One way to measure economic volatility is to look at changes in personal-consumption expenditures, says Evercore ISI strategist Dennis DeBusschere. 

Normally, the variation in readings is fairly small, with the volatility of the measure never more than one standard deviation above or below the average since 1990. 

It’s now 5.5 standard deviations above its average, DeBusschere says, which never happened even during the depths of the financial crisis.

With variability like that, it’s hard to predict the future. 

That makes life difficult for Federal Reserve Chairman Jerome Powell and the Fed governors, who can’t look into a crystal ball and decide whether they should stick to their guns about inflation being transitory or modify their views, which don’t call for the first rate hike until 2024. 

How the Fed answers that question could decide if the market experiences even more volatility than it saw this past week.

Up to now, the Treasury market has been anything but volatile. 

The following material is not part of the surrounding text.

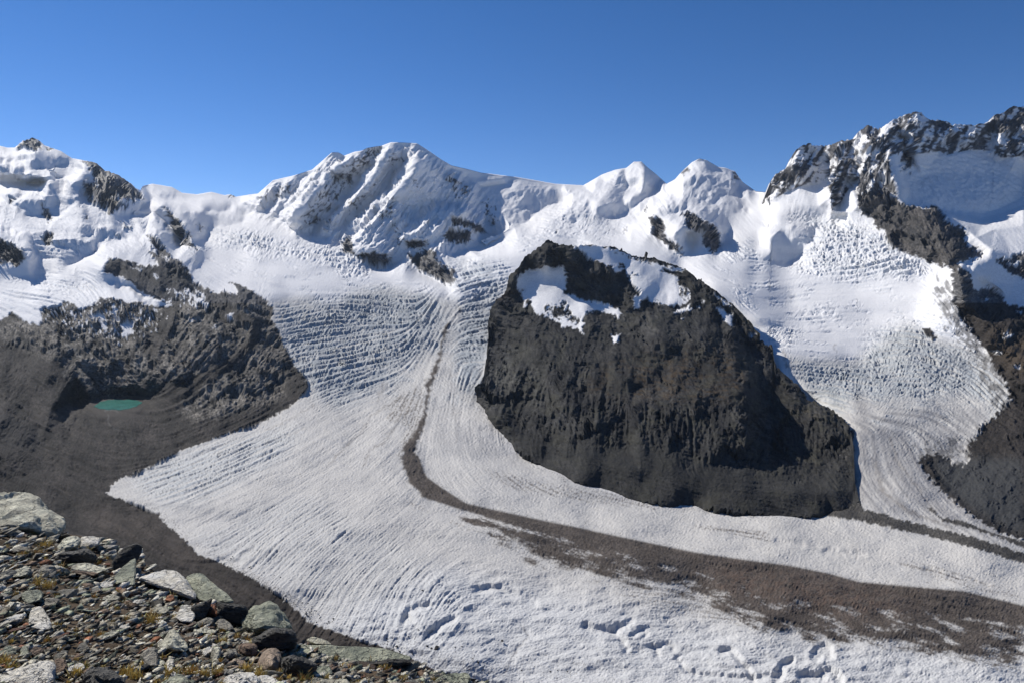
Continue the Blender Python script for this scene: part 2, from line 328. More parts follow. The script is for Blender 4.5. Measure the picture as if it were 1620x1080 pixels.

Yes, the 10-year note ended the week with a 1.635% yield, higher than the prior week, but still range-bound. 

The ICE BofAML MOVE index, which tracks the implied volatility of the Treasury options market, has barely budged. 

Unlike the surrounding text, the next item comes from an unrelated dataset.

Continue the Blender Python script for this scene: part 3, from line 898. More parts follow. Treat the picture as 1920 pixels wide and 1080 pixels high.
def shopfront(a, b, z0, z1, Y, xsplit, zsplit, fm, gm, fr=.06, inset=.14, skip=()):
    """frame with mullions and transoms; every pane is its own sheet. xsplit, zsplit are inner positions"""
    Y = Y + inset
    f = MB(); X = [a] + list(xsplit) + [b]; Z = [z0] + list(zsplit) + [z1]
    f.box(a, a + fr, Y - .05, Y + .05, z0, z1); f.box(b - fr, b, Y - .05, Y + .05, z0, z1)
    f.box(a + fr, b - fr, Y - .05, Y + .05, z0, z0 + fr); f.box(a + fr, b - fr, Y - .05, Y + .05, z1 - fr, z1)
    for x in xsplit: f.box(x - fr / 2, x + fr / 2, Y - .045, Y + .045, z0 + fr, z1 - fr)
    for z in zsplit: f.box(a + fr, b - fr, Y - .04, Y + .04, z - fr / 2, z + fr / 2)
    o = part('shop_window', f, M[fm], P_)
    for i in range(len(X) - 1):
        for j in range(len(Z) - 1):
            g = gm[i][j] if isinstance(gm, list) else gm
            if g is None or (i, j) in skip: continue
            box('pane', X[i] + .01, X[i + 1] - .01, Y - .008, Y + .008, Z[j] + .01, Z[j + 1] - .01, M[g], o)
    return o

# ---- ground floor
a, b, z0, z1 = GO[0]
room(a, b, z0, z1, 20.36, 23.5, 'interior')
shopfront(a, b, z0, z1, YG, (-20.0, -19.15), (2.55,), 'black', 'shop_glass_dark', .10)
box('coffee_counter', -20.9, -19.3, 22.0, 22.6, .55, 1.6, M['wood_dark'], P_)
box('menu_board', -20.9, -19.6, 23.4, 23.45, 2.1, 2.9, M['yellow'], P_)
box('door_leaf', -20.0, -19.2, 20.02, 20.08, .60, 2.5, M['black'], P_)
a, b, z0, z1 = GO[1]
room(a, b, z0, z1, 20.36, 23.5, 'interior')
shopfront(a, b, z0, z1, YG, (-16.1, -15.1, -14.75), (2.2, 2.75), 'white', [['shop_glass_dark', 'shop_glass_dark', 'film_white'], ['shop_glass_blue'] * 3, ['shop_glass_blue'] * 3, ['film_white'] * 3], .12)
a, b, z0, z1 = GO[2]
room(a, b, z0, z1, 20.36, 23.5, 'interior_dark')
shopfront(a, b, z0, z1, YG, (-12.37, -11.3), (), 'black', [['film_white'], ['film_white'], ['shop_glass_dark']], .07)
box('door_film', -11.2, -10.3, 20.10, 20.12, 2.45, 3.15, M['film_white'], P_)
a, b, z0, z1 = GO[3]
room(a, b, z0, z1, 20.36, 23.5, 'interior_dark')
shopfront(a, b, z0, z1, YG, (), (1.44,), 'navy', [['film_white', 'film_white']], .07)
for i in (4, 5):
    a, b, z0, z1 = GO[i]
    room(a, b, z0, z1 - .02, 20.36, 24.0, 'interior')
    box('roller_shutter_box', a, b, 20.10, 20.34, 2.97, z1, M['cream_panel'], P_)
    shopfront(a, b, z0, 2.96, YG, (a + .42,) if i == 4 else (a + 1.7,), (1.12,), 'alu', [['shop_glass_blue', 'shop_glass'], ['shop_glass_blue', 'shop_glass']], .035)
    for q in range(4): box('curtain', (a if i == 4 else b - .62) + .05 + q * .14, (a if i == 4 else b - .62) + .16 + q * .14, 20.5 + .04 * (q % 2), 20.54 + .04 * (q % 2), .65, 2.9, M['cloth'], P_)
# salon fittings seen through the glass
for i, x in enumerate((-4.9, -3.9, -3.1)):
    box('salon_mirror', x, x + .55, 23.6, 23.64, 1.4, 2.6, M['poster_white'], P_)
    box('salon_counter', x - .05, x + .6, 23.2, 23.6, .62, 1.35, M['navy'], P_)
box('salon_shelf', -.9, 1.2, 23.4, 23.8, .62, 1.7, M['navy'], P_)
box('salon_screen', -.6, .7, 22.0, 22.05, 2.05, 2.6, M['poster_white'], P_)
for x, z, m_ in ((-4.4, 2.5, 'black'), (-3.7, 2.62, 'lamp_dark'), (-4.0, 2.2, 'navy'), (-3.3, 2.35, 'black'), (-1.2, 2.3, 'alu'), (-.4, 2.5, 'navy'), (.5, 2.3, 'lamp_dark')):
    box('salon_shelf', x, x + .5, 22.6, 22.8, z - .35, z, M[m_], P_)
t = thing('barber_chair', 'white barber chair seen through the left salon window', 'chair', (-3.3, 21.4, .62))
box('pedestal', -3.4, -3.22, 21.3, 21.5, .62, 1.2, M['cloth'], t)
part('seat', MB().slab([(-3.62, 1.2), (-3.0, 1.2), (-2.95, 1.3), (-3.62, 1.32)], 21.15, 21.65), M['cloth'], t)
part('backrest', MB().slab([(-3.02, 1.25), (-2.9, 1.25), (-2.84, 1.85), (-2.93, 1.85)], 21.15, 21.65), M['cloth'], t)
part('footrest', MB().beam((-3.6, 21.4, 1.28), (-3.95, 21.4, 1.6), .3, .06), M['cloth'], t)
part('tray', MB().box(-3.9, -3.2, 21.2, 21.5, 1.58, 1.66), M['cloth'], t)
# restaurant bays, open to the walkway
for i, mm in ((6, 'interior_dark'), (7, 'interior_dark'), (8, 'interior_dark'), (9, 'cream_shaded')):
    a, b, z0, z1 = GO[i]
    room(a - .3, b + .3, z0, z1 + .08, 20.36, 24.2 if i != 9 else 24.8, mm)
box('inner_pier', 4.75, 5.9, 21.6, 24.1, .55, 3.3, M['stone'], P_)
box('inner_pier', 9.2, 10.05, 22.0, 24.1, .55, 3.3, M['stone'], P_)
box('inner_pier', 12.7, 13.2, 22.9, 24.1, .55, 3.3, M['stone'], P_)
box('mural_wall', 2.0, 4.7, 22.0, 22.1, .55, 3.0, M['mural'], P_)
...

Don’t expect it to stay that way if the Fed starts tapering its bond purchases. 

The volatility could ripple through bonds and into other financial markets.

Still, more volatility doesn’t mean that stocks are headed for a bear market, even if there are corrections along the way. 

The reason: Global earnings are expected to grow at a 36% clip this year, an astounding rate, but not one that is uncommon for this stage of a bull market, says Citigroup equity strategist Robert Buckland .

The stock market typically has a very good year when earnings are growing by 25% or more; the MSCI All World index posted positive returns in 2010 and 2004. 

If history repeats, 2021 should turn out OK—even if investors need to start worrying about 2022, when earnings growth starts to slow. 

“This year, earnings are enough to get us through,” Buckland says.

That’s true even for the highflying growth stocks that have been getting hit so hard recently—as long as they have earnings. 

Adam Parker, founder of Trivariate Research, notes that following large growth selloffs, S&P 500 growth stocks with both free cash flow and expanding margins tend to outperform in the months ahead. 

That means favoring stocks like ServiceNow (ticker: NOW) and Advanced Micro Devices (AMD) over shares of Chegg (CHGG) and Twitter (TWTR). 

“Buy some growth stocks on the selloff, but they have to have positive free cash flow and margin expansion,” Parker says.

Or you could be in for more than just a little volatility.